(What you will do) Without the pictures, output the records below word for word.

** BEGIN Given data **

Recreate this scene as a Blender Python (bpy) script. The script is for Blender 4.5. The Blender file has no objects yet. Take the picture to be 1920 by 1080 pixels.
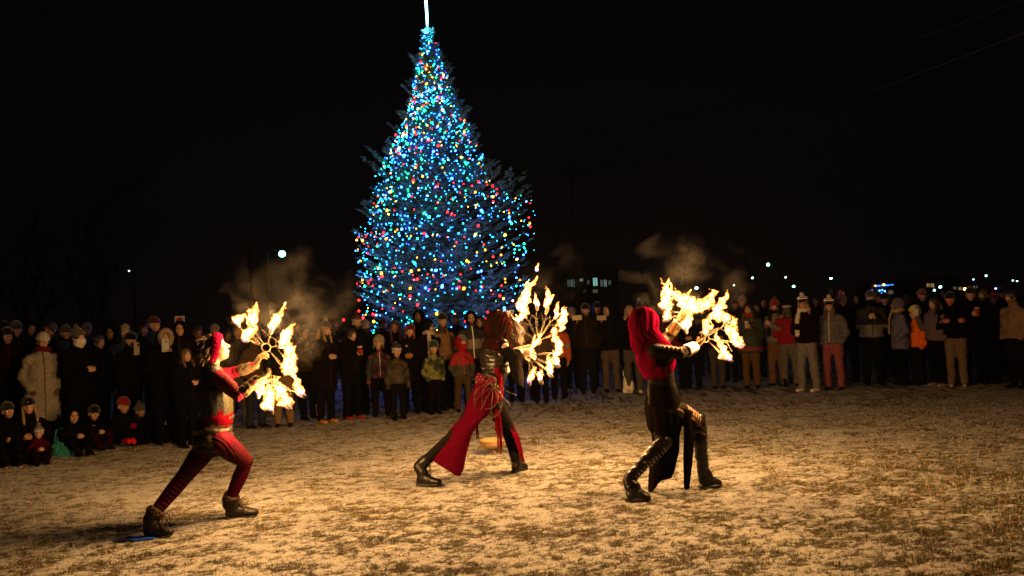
import bpy, bmesh, math, random
import numpy as np
from mathutils import Vector, Matrix

sc = bpy.context.scene
R_ = math.radians
rnd = random.Random(11)
npr = np.random.RandomState(5)

# ------------------------------------------------------------------ camera
CAM_H, F_PX, ROLL, PITCH = 1.5, 1500.0, R_(2.6), math.atan(58/1500.0)
cam_data = bpy.data.cameras.new('camera')
cam = bpy.data.objects.new('camera', cam_data)
sc.collection.objects.link(cam)
cam_data.sensor_width = 36
cam_data.lens = F_PX/1920*36
cam_data.clip_start, cam_data.clip_end = 0.1, 3000
cam.matrix_world = Matrix.Translation((0, 0, CAM_H)) @ Matrix.Rotation(math.pi/2+PITCH, 4, 'X') @ Matrix.Rotation(-ROLL, 4, 'Z')
sc.camera = cam
CM = np.array(cam.matrix_world)
CAMR, CAMO = CM[:3, :3], CM[:3, 3]

def ray(px, py):
    return CAMR @ np.array([(px-960)/F_PX, -(py-540)/F_PX, -1.0])
def on_ground(px, py, z=0.0):
    d = ray(px, py)
    return CAMO + d*((z-CAMO[2])/d[2])
def at(px, py, Y):
    d = ray(px, py)
    return CAMO + d*((Y-CAMO[1])/d[1])
def proj(p):
    q = CAMR.T @ (np.asarray(p, float)-CAMO)
    return 960+F_PX*q[0]/-q[2], 540-F_PX*q[1]/-q[2]

# ------------------------------------------------------------------ world (night), view
w = bpy.data.worlds.new('World'); sc.world = w
w.use_nodes = True
nt = w.node_tree
bg = nt.nodes['Background']
tc = nt.nodes.new('ShaderNodeTexCoord'); sx = nt.nodes.new('ShaderNodeSeparateXYZ')
rp = nt.nodes.new('ShaderNodeValToRGB')
nt.links.new(tc.outputs['Generated'], sx.inputs[0]); nt.links.new(sx.outputs['Z'], rp.inputs[0])
rp.color_ramp.elements[0].position = 0.0; rp.color_ramp.elements[0].color = (0.0013, 0.0009, 0.0009, 1)
rp.color_ramp.elements[1].position = 0.45; rp.color_ramp.elements[1].color = (0.0007, 0.0008, 0.0013, 1)
nt.links.new(rp.outputs[0], bg.inputs[0]); bg.inputs[1].default_value = 1.0
sc.view_settings.view_transform = 'Standard'
sc.view_settings.look = 'None'
sc.view_settings.exposure = 0.0
sc.view_settings.gamma = 1.0
sc.render.engine = 'CYCLES'
cy = sc.cycles
cy.use_denoising = True; cy.filter_width = 1.6
cy.use_light_tree = True
cy.max_bounces = 5; cy.diffuse_bounces = 2; cy.glossy_bounces = 2; cy.transmission_bounces = 2
cy.transparent_max_bounces = 24; cy.volume_bounces = 0
cy.sample_clamp_indirect = 4.0
cy.volume_step_rate = .6
cy.caustics_reflective = False; cy.caustics_refractive = False

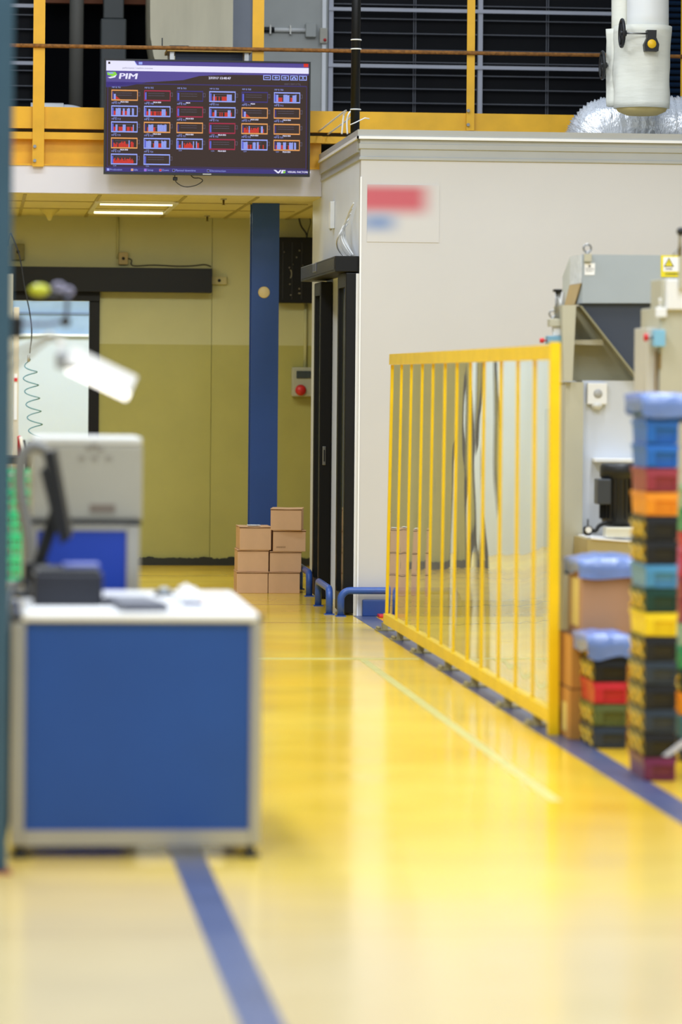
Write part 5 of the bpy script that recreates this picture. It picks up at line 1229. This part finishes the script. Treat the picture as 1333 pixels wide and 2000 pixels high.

** END Given data **

(Result of this task)
Recreate this scene as a Blender Python (bpy) script. The script is for Blender 4.5. The Blender file has no objects yet. Take the picture to be 1920 by 1080 pixels.
import bpy, bmesh, math, random
import numpy as np
from mathutils import Vector, Matrix

sc = bpy.context.scene
R_ = math.radians
rnd = random.Random(11)
npr = np.random.RandomState(5)

# ------------------------------------------------------------------ camera
CAM_H, F_PX, ROLL, PITCH = 1.5, 1500.0, R_(2.6), math.atan(58/1500.0)
cam_data = bpy.data.cameras.new('camera')
cam = bpy.data.objects.new('camera', cam_data)
sc.collection.objects.link(cam)
cam_data.sensor_width = 36
cam_data.lens = F_PX/1920*36
cam_data.clip_start, cam_data.clip_end = 0.1, 3000
cam.matrix_world = Matrix.Translation((0, 0, CAM_H)) @ Matrix.Rotation(math.pi/2+PITCH, 4, 'X') @ Matrix.Rotation(-ROLL, 4, 'Z')
sc.camera = cam
CM = np.array(cam.matrix_world)
CAMR, CAMO = CM[:3, :3], CM[:3, 3]

def ray(px, py):
    return CAMR @ np.array([(px-960)/F_PX, -(py-540)/F_PX, -1.0])
def on_ground(px, py, z=0.0):
    d = ray(px, py)
    return CAMO + d*((z-CAMO[2])/d[2])
def at(px, py, Y):
    d = ray(px, py)
    return CAMO + d*((Y-CAMO[1])/d[1])
def proj(p):
    q = CAMR.T @ (np.asarray(p, float)-CAMO)
    return 960+F_PX*q[0]/-q[2], 540-F_PX*q[1]/-q[2]

# ------------------------------------------------------------------ world (night), view
w = bpy.data.worlds.new('World'); sc.world = w
w.use_nodes = True
nt = w.node_tree
bg = nt.nodes['Background']
tc = nt.nodes.new('ShaderNodeTexCoord'); sx = nt.nodes.new('ShaderNodeSeparateXYZ')
rp = nt.nodes.new('ShaderNodeValToRGB')
nt.links.new(tc.outputs['Generated'], sx.inputs[0]); nt.links.new(sx.outputs['Z'], rp.inputs[0])
rp.color_ramp.elements[0].position = 0.0; rp.color_ramp.elements[0].color = (0.0013, 0.0009, 0.0009, 1)
rp.color_ramp.elements[1].position = 0.45; rp.color_ramp.elements[1].color = (0.0007, 0.0008, 0.0013, 1)
nt.links.new(rp.outputs[0], bg.inputs[0]); bg.inputs[1].default_value = 1.0
sc.view_settings.view_transform = 'Standard'
sc.view_settings.look = 'None'
sc.view_settings.exposure = 0.0
sc.view_settings.gamma = 1.0
sc.render.engine = 'CYCLES'
cy = sc.cycles
cy.use_denoising = True; cy.filter_width = 1.6
cy.use_light_tree = True
cy.max_bounces = 5; cy.diffuse_bounces = 2; cy.glossy_bounces = 2; cy.transmission_bounces = 2
cy.transparent_max_bounces = 24; cy.volume_bounces = 0
cy.sample_clamp_indirect = 4.0
cy.volume_step_rate = .6
cy.caustics_reflective = False; cy.caustics_refractive = False

Write part 5 of the bpy script that recreates this picture. It picks up at line 1229. This part finishes the script. Treat the picture as 1333 pixels wide and 2000 pixels high.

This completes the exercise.